__TASK DIRECTIONS__
Extract, unchanged, every line from the top of the material below through the line with "S.camera = camo", and no more.

*****

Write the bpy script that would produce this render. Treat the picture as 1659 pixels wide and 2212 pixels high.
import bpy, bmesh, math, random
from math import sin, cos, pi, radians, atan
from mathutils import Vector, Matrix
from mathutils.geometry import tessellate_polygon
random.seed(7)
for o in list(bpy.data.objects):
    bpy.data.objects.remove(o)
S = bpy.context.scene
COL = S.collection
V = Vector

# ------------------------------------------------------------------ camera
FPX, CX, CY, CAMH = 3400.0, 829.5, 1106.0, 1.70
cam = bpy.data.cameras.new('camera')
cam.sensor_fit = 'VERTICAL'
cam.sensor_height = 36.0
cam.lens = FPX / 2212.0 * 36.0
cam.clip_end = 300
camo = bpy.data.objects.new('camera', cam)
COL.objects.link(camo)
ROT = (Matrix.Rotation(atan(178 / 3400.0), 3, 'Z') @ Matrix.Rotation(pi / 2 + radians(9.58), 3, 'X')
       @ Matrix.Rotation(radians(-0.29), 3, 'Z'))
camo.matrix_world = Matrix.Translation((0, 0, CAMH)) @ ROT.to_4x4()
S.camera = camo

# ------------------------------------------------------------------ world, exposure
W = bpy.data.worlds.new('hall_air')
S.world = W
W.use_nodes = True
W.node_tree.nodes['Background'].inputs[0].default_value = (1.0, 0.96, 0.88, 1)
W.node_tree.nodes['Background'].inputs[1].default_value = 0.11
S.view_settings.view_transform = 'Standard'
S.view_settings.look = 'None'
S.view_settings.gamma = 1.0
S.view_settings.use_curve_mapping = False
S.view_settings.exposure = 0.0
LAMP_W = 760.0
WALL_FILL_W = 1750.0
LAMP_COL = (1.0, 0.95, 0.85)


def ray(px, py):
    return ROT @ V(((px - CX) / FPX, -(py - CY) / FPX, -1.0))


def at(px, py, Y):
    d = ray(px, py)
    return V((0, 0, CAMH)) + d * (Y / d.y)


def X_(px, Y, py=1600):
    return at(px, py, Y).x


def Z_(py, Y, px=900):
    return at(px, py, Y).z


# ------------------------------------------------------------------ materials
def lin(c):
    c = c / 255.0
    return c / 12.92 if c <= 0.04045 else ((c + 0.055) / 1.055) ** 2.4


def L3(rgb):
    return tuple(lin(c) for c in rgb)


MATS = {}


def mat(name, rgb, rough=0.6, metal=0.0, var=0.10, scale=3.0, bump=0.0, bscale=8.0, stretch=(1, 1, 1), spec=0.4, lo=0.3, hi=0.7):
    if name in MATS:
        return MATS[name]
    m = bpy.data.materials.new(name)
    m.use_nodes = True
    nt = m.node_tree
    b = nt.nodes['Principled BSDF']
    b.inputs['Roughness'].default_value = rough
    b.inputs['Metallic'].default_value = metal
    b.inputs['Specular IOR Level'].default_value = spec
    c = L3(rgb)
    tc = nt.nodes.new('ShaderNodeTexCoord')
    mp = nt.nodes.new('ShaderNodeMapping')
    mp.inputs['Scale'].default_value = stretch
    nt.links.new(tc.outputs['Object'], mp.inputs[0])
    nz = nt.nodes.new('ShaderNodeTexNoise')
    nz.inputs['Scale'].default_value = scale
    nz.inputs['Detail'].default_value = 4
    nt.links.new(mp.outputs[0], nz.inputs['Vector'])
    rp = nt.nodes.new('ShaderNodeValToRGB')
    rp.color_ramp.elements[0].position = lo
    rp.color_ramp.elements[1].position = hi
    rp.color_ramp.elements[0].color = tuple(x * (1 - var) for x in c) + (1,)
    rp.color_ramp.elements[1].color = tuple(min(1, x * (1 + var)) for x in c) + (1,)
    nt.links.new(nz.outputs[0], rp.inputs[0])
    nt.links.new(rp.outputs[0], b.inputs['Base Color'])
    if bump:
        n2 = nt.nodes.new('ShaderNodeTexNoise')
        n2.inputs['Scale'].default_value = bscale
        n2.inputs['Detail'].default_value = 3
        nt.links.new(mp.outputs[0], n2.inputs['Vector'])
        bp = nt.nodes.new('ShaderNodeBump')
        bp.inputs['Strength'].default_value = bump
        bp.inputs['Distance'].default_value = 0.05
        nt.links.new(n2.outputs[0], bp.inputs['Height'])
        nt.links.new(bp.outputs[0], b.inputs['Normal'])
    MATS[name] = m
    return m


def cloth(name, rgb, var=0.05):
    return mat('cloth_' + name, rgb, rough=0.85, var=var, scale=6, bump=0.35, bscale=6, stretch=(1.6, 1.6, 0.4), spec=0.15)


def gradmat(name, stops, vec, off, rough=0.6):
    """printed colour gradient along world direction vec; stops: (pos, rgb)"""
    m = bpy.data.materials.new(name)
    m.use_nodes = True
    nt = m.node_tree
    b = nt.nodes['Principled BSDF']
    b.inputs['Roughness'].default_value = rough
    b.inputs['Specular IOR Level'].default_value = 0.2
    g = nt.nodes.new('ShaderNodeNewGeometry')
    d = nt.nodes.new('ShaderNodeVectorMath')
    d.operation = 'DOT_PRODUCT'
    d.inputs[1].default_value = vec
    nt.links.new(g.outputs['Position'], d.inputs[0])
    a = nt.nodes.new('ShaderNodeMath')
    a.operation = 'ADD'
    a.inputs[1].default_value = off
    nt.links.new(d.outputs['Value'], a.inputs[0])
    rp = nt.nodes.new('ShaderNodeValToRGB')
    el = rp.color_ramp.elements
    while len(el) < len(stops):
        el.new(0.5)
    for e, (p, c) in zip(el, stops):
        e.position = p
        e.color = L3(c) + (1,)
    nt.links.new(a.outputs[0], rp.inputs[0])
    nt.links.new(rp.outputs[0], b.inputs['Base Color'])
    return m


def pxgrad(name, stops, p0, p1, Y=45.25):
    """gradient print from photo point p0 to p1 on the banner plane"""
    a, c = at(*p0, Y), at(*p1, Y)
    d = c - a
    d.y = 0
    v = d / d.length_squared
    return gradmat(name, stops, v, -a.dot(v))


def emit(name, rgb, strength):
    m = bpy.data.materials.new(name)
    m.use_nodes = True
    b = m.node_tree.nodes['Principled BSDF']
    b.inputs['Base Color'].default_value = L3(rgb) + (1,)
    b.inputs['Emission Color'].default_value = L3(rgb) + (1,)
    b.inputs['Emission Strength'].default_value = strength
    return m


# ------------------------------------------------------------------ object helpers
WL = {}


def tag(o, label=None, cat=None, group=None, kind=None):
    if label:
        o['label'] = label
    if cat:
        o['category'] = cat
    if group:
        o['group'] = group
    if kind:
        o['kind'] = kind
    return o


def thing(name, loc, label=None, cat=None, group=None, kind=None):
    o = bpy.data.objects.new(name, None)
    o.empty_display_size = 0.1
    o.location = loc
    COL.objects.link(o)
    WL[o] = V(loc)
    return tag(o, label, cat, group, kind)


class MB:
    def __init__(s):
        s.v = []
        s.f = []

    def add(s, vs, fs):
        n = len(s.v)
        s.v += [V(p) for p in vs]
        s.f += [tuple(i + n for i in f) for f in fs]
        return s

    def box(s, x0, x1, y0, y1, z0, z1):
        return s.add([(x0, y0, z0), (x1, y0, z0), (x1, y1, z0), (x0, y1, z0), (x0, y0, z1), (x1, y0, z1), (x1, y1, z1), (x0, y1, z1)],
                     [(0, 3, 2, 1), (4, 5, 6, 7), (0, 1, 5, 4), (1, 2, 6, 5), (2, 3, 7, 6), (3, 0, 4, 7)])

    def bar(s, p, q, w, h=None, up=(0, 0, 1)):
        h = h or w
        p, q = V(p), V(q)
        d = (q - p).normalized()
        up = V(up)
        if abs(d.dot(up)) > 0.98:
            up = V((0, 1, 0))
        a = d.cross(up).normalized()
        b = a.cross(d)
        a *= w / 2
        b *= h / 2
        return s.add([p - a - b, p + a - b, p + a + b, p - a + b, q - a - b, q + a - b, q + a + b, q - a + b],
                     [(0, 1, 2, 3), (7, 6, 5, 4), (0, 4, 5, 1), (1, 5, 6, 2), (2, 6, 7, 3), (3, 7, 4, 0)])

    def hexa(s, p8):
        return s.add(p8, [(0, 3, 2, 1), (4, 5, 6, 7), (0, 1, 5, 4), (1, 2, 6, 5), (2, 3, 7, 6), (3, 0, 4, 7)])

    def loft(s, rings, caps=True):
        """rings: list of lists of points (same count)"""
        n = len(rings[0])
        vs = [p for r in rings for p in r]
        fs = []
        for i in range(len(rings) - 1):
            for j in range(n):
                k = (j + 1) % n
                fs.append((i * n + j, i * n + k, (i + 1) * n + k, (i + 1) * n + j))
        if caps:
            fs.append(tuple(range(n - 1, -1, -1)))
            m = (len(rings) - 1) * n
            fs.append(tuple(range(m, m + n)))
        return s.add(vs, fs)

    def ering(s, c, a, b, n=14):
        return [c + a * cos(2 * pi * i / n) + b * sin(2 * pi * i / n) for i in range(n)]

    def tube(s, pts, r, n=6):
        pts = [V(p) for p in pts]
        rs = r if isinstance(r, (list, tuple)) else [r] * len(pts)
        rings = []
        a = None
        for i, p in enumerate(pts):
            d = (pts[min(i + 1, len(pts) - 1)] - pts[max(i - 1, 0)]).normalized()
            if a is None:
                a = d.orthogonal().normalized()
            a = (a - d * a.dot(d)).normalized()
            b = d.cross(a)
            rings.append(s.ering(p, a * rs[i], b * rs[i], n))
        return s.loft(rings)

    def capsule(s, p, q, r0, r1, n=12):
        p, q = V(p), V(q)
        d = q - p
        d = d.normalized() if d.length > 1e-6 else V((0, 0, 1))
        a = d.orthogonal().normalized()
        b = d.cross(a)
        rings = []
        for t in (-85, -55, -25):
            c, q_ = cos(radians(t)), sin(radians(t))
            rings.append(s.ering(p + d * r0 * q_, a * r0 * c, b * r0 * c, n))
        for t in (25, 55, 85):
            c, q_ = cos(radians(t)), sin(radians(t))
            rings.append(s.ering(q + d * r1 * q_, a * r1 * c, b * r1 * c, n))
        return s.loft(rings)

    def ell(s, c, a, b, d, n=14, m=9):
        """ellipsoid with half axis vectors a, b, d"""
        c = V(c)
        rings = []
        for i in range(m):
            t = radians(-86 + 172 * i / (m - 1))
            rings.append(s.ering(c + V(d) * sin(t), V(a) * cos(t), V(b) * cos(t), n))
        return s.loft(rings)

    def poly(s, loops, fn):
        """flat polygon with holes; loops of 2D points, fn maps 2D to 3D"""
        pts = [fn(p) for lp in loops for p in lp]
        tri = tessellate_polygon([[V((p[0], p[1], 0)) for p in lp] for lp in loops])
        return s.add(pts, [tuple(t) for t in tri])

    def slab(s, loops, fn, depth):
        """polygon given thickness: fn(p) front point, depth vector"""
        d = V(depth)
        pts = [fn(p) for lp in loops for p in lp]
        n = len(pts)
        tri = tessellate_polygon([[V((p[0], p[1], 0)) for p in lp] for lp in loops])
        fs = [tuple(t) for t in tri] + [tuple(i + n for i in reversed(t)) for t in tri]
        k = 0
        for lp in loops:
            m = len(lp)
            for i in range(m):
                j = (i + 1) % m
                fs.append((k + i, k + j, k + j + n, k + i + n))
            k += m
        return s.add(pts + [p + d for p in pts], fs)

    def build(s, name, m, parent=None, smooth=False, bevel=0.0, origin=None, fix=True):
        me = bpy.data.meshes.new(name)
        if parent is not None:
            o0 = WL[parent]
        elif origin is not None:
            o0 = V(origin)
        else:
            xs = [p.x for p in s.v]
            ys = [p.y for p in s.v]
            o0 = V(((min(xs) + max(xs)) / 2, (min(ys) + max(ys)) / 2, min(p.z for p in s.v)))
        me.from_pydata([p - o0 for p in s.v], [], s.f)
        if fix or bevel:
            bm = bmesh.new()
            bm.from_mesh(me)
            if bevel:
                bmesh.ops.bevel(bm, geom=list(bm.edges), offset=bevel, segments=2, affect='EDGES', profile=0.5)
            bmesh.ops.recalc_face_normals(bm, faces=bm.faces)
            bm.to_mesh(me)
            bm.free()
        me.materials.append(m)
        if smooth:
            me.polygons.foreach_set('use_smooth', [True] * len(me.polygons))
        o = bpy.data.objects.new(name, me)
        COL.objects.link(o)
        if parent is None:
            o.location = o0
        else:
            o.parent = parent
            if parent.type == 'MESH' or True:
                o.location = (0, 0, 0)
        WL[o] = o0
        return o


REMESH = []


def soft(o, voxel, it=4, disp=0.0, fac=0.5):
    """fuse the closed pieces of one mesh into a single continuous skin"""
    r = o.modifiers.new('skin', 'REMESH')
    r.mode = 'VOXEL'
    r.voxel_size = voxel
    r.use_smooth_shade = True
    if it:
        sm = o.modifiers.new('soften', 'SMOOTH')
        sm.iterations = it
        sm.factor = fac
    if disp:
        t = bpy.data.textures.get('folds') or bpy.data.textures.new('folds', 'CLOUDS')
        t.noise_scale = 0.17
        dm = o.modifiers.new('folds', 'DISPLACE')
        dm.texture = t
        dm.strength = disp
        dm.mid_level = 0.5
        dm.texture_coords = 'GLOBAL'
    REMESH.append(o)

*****

__TASK SOLUTION__
Write the bpy script that would produce this render. Treat the picture as 1659 pixels wide and 2212 pixels high.
import bpy, bmesh, math, random
from math import sin, cos, pi, radians, atan
from mathutils import Vector, Matrix
from mathutils.geometry import tessellate_polygon
random.seed(7)
for o in list(bpy.data.objects):
    bpy.data.objects.remove(o)
S = bpy.context.scene
COL = S.collection
V = Vector

# ------------------------------------------------------------------ camera
FPX, CX, CY, CAMH = 3400.0, 829.5, 1106.0, 1.70
cam = bpy.data.cameras.new('camera')
cam.sensor_fit = 'VERTICAL'
cam.sensor_height = 36.0
cam.lens = FPX / 2212.0 * 36.0
cam.clip_end = 300
camo = bpy.data.objects.new('camera', cam)
COL.objects.link(camo)
ROT = (Matrix.Rotation(atan(178 / 3400.0), 3, 'Z') @ Matrix.Rotation(pi / 2 + radians(9.58), 3, 'X')
       @ Matrix.Rotation(radians(-0.29), 3, 'Z'))
camo.matrix_world = Matrix.Translation((0, 0, CAMH)) @ ROT.to_4x4()
S.camera = camo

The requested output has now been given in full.